Princeton University economist Alan Blinder, former vice chairman of the Federal Reserve’s Board of Governors, said California’s energy crisis could create an “economic shock” in the state that would be the equivalent of the 1973 Arab Oil Embargo’s economic impact on the entire nation.

Blinder said he agreed with the Bush administration that wholesale price caps were not a good long-term solution, however, he believes they are viable for a six- to 18-month period because adequate new supply cannot be brought into the market in this short-term period. He said it was incorrect to apply the long-term reasoning against price controls to short-term, emergencies situations such as the one that California now faces.

Davis early last week released a letter sent to Bush and congressional leaders from ten top economists, expressing “deep concern over the failure of the Federal Energy Regulatory Commission (FERC) to act effectively to enforce the provisions of the Federal Power Act that require it to set just and reasonable wholesale prices for electricity in California.” The economists warn that “FERC’s failure to act now will have dire consequences for California.

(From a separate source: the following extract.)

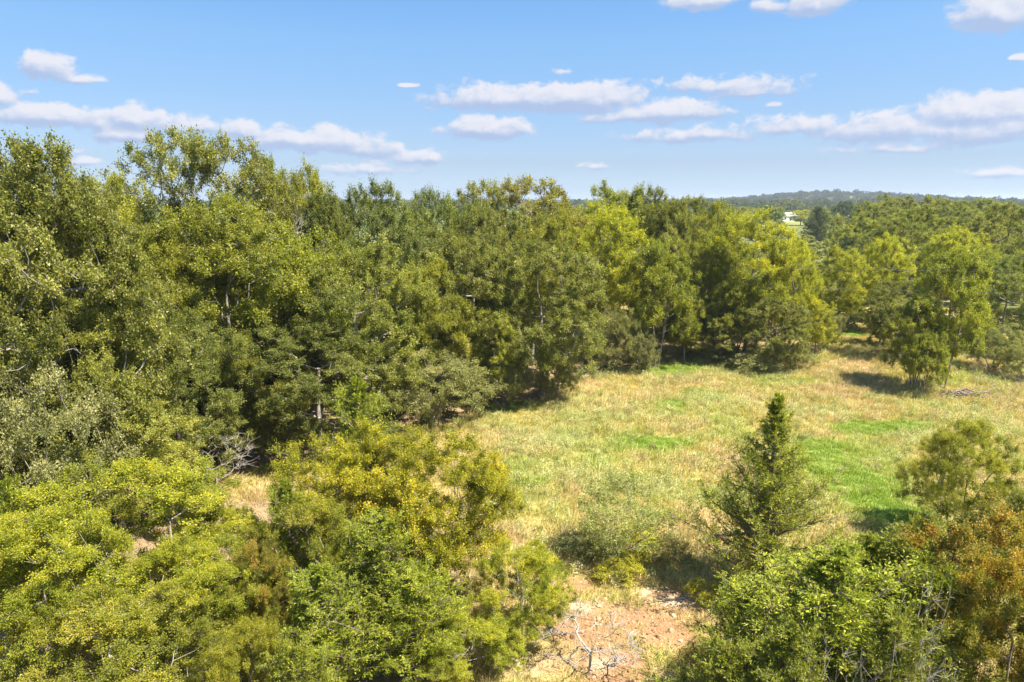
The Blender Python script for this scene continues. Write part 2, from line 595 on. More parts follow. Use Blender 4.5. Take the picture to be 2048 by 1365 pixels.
def broadleaf(name, seed, H, W, base, lobes, per, nleaf, leaf, mat, twig=.45, up=.35, open_=0.0, trunks=1, shape='round',
              th=.62, lobe_r=.30, wood='bark', tintclump=.35, droop=0.0, tw=6, r_tip=.010):
    """returns the two meshes (trunk with its limbs, crown) of one broadleaved tree"""
    rng = np.random.default_rng(seed)
    # lobes of the crown over an uneven envelope
    zc = (base + 1) / 2 * H
    hh = (1 - base) / 2 * H
    tips, tcl = [], []
    k = 0
    golden = math.pi * (3 - math.sqrt(5))
    for i in range(lobes):
        f = (i + .5) / lobes
        cz = 1 - 2 * f * .93
        rr = math.sqrt(max(0, 1 - cz * cz))
        a = i * golden + rng.normal(0, .35)
        sc = rng.uniform(.55, .86)
        if cz < 0 and shape in ('round', 'flat'):
            rr = rr ** .5
        if shape == 'vase':
            rr *= .62 + .38 * (cz * .5 + .5)
        if shape == 'column':
            rr = .55 + .45 * rr
        if shape == 'flat':
            cz = cz * .8
        c = np.array([math.cos(a) * rr * W / 2 * sc, math.sin(a) * rr * W / 2 * sc, zc + cz * hh * rng.uniform(.68, .90)])
        lr = lobe_r * W / 2 * rng.uniform(.75, 1.25)
        q = unit(rng.normal(0, 1, (per * 3, 3)))
        keep = q[:, 2] > -.45
        q = q[keep][:per]
        rad_ = lr * rng.uniform(.45, 1.12, (len(q), 1))
        pts = c + q * rad_ * np.array([1, 1, .82])
        tips.append(pts)
        tcl.append(np.full(len(pts), rng.normal(0, .12)))
    tips = np.concatenate(tips)
    tcl = np.concatenate(tcl)
    ok = tips[:, 2] > .25
    tips, tcl = tips[ok], tcl[ok]
    if trunks == 1:
        tp = trunk_path(rng, H * th, 8)
        NA, PA, rad = skeleton(rng, tips, tp, r_tip=r_tip)
        parts = wood_from(NA, PA, rad)
    else:
        parts = []
        ang = rng.uniform(0, 6.28)
        ang_t = np.arctan2(tips[:, 1], tips[:, 0])
        sect = ((ang_t - ang) % (2 * np.pi) / (2 * np.pi) * trunks).astype(int)
        for s in range(trunks):
            am = ang + (s + .5) * 2 * np.pi / trunks
            h = H * th * rng.uniform(.8, 1)
            tp = trunk_path(rng, h, 7)
            lean = np.linspace(0, 1, 7)[:, None] ** 1.2 * W * .17 + .14
            tp[:, 0:1] += math.cos(am) * lean
            tp[:, 1:2] += math.sin(am) * lean
            NA, PA, rad = skeleton(rng, tips[sect == s], tp, r_tip=r_tip)
            parts += wood_from(NA, PA, rad)
    # twigs and leaves
    nt = len(tips)
    ctr = np.array([0, 0, zc])
    outd = unit(tips - ctr)
    tdir = unit(outd[:, None] * .55 + rng.normal(0, .62, (nt, tw, 3)) + np.array([0, 0, up - droop]))
    tl = twig * rng.uniform(.55, 1.15, (nt, tw))
    A = np.repeat(tips, tw, 0)
    TD = tdir.reshape(-1, 3)
    TL = tl.reshape(-1)
    B = A + TD * TL[:, None]
    if r_tip > 0:
        parts.append(tubes(A, B, np.full(len(A), r_tip * .62), np.full(len(A), r_tip * .3), 3))
    per_twig = max(1, int(nleaf / len(A)))
    n = len(A) * per_twig
    f = rng.uniform(.05, 1.08, n)
    ti = np.repeat(np.arange(len(A)), per_twig)
    keep = rng.uniform(0, 1, n) > open_
    if open_:
        tk = rng.uniform(0, 1, len(A)) > open_ * .5
        keep &= tk[ti]
    f, ti = f[keep], ti[keep]
    n = len(ti)
    P = A[ti] + TD[ti] * (f * TL[ti])[:, None] + rng.normal(0, twig * .16, (n, 3))
    D = unit(TD[ti] * .6 + rng.normal(0, .7, (n, 3)) - np.array([0, 0, .15 + droop]))
    N = unit(rng.normal(0, .62, (n, 3)) + np.array([0, 0, .75]) + outd[ti // tw] * .45)
    Ls = leaf * rng.uniform(.65, 1.3, n)
    tint = np.clip(rng.beta(2.0, 2.6, n) + (tcl[ti // tw] + np.repeat(rng.normal(0, .10, nt), tw)[ti]) * tintclump * 2.2, 0, 1)
    V, T, ta = (leaves3 if mat in ('oak', 'elm', 'far') else leaves)(P, D, N, Ls, Ls * rng.uniform(.6, .85, n), tint)
    WV, WF = cat(parts)
    s = H / V[:, 2].max()
    V *= s
    WV *= s
    trunk = mesh_from(name + '_trunk', WV, WF, [M[wood]], smooth=True)
    crown = mesh_from(name + '_crown', V, T, [M[mat]], {'tint': ('FACE', ta)})
    return dict(trunk=trunk, crown=crown, H=H, W=W)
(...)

“This letter is a very significant validation of what we’ve been saying,” Davis said. “The marketplace is not working and FERC has an obligation to act. We’re not pleading for relief, we’re entitled to it.”

Underscoring that California’s power markets are broken, the economists, including Alfred Kahn, father of airline deregulation, wrote:

“We strongly advocate that FERC be directed to fulfill its responsibilities and take the actions necessary to alleviate the market-performance problems that have led to unreasonable prices. We are mindful of the potential dangers of applying a simple price cap, the maximum price that all sellers can receive, to a truly competitive market where the interplay of supply and demand happens to yield prices higher than some might like. But California’s electricity markets are not characterized by effective competition. In this case, cost-of-service prices are an obvious remedy that satisfies the just and reasonable rate standard.”